→ **Task to complete**
For the listing below, give the count of lines containing "pixels", and no other text.

>>>>

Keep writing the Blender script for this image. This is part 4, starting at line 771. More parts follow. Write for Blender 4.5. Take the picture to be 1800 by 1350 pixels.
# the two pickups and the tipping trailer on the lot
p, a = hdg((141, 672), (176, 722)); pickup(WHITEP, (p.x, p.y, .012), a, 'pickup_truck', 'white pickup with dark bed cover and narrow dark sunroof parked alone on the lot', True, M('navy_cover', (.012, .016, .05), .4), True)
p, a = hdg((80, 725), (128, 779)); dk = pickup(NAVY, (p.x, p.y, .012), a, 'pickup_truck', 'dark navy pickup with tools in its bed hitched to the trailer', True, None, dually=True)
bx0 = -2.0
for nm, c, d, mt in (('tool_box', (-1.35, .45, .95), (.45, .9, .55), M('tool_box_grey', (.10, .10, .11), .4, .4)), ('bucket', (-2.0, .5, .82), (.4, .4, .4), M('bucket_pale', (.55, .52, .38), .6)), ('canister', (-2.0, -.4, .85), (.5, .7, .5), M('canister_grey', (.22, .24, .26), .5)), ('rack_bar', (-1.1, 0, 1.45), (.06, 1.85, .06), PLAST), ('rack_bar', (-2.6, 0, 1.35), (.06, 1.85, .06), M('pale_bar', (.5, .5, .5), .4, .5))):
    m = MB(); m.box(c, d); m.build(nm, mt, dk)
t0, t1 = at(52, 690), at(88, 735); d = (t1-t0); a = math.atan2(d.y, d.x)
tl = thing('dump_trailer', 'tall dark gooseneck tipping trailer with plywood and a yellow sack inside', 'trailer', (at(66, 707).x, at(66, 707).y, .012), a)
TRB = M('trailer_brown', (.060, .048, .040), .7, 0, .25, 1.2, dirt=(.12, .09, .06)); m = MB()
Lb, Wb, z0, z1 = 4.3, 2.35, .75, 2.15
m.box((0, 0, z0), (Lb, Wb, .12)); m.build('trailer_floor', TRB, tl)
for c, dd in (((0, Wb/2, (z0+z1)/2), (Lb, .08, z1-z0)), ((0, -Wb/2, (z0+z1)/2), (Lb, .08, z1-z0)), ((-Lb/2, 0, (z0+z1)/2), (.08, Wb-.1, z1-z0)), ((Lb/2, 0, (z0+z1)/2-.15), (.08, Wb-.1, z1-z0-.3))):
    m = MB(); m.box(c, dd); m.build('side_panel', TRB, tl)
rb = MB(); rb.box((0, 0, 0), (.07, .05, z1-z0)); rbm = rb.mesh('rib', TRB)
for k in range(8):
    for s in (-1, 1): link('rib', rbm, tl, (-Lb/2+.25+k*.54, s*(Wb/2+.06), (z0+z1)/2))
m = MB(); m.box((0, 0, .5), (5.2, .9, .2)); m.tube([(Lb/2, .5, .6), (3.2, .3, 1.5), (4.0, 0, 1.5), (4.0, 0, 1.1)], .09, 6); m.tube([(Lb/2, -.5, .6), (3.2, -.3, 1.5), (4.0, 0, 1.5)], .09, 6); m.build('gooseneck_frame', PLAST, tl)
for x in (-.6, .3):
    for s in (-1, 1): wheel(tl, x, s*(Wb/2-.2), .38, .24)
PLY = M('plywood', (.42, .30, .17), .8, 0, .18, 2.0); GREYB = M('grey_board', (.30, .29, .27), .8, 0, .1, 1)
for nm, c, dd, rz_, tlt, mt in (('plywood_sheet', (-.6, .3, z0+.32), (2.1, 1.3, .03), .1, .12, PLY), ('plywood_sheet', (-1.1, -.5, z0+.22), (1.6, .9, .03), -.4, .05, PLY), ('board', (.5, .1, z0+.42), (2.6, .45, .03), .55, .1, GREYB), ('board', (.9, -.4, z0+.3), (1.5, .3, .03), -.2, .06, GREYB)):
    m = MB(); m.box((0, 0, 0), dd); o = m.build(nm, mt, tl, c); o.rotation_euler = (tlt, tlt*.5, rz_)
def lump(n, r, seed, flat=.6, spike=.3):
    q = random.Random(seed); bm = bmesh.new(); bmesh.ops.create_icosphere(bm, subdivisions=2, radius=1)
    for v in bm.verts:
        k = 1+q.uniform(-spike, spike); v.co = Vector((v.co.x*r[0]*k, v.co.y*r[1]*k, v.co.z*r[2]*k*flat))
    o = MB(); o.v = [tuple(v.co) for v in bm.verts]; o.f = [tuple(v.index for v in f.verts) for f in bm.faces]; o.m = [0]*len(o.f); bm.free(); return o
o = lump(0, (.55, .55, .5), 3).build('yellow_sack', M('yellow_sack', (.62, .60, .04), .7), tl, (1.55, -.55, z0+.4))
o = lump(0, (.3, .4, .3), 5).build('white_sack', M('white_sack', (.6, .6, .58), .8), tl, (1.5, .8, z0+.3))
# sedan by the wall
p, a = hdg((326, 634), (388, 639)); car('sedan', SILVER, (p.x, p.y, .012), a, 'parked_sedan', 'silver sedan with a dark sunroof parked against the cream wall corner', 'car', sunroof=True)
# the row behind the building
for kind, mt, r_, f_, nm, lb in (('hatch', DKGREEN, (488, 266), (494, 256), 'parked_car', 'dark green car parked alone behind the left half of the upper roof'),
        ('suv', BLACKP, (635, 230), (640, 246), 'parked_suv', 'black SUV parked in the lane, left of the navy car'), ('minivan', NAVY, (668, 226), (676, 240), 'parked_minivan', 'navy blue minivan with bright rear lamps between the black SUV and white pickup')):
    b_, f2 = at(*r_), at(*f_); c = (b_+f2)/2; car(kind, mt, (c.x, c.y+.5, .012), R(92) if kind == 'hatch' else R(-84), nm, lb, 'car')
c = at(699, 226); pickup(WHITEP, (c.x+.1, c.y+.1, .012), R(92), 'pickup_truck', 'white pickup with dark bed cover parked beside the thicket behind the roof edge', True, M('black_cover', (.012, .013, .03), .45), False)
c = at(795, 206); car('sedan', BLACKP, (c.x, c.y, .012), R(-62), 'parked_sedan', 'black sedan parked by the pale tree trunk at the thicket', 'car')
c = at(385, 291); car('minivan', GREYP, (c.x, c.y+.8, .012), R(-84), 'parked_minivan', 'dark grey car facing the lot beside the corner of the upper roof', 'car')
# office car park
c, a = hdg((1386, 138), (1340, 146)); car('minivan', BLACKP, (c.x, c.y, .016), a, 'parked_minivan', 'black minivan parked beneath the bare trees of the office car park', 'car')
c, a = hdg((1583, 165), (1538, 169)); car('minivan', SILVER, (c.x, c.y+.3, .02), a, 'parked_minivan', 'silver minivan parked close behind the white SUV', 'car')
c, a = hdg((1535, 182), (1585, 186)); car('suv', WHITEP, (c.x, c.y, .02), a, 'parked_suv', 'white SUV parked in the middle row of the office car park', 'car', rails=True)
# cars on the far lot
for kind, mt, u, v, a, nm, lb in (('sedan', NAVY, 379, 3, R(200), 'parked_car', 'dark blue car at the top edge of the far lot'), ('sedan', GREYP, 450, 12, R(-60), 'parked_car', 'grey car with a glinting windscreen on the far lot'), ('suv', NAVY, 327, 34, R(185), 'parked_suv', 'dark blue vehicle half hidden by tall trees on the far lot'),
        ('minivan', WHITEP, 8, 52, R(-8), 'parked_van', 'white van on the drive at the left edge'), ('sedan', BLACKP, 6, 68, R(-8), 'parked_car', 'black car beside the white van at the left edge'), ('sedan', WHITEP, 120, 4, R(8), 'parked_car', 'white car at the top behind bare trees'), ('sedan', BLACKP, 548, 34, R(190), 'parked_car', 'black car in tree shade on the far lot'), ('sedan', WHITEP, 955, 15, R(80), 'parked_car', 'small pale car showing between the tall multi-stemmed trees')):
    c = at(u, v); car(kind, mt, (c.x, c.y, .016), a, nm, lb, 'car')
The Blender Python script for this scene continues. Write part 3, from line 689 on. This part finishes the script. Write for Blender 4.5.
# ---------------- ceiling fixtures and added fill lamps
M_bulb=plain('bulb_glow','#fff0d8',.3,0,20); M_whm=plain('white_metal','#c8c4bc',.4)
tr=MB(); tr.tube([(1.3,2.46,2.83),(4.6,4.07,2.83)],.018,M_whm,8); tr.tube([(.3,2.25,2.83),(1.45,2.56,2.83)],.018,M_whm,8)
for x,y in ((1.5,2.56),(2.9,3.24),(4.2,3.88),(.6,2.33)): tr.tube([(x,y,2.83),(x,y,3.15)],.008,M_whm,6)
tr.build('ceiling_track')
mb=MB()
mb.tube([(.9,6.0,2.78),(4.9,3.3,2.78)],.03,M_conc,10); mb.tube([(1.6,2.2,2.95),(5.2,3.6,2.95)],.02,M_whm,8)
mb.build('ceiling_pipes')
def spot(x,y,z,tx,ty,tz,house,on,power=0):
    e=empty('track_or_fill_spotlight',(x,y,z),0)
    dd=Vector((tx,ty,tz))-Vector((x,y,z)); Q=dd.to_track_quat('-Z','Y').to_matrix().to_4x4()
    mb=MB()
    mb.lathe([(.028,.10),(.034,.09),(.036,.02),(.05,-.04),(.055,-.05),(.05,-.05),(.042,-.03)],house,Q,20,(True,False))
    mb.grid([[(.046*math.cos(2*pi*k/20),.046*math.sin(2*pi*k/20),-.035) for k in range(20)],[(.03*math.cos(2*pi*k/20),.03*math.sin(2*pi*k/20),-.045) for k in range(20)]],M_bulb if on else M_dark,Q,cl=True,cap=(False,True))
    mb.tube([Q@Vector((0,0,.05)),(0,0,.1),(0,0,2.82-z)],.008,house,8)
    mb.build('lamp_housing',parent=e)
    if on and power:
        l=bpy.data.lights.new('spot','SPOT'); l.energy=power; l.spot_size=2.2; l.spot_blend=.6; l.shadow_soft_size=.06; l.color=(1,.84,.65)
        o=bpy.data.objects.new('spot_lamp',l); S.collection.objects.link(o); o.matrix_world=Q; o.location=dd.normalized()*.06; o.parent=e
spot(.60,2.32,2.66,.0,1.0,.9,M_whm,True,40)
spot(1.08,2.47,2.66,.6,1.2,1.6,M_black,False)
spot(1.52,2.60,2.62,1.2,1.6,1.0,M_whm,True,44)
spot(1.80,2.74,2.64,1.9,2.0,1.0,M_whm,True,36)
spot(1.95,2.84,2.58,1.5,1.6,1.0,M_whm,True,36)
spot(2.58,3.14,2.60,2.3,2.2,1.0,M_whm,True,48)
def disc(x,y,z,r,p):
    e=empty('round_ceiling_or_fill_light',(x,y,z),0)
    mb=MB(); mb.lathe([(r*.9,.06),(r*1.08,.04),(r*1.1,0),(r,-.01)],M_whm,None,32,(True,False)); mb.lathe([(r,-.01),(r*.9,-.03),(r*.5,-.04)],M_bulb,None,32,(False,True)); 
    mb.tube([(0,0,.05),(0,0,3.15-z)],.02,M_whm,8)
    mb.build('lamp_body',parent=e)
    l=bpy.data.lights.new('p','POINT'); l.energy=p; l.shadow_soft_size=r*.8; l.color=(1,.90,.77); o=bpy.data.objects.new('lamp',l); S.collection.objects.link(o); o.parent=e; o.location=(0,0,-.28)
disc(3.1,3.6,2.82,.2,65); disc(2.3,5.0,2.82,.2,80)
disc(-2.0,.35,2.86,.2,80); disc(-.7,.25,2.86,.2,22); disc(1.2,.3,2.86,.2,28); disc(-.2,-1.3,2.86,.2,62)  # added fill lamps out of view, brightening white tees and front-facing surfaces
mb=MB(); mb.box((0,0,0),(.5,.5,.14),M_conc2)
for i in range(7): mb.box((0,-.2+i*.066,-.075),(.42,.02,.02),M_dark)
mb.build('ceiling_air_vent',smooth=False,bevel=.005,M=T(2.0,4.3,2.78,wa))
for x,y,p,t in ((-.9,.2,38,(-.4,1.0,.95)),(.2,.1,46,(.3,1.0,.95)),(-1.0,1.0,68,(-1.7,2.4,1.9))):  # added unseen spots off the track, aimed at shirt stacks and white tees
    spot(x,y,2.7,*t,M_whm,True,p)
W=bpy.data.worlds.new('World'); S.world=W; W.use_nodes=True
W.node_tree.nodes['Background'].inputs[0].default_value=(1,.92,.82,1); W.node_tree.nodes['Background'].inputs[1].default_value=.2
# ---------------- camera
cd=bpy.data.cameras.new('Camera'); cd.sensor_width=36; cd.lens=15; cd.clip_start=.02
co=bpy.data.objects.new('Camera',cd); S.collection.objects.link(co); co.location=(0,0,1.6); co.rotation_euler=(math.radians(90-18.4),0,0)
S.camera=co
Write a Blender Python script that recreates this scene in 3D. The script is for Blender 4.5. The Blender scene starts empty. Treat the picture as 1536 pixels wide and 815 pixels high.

<<<<

→ **Solution to this task**
2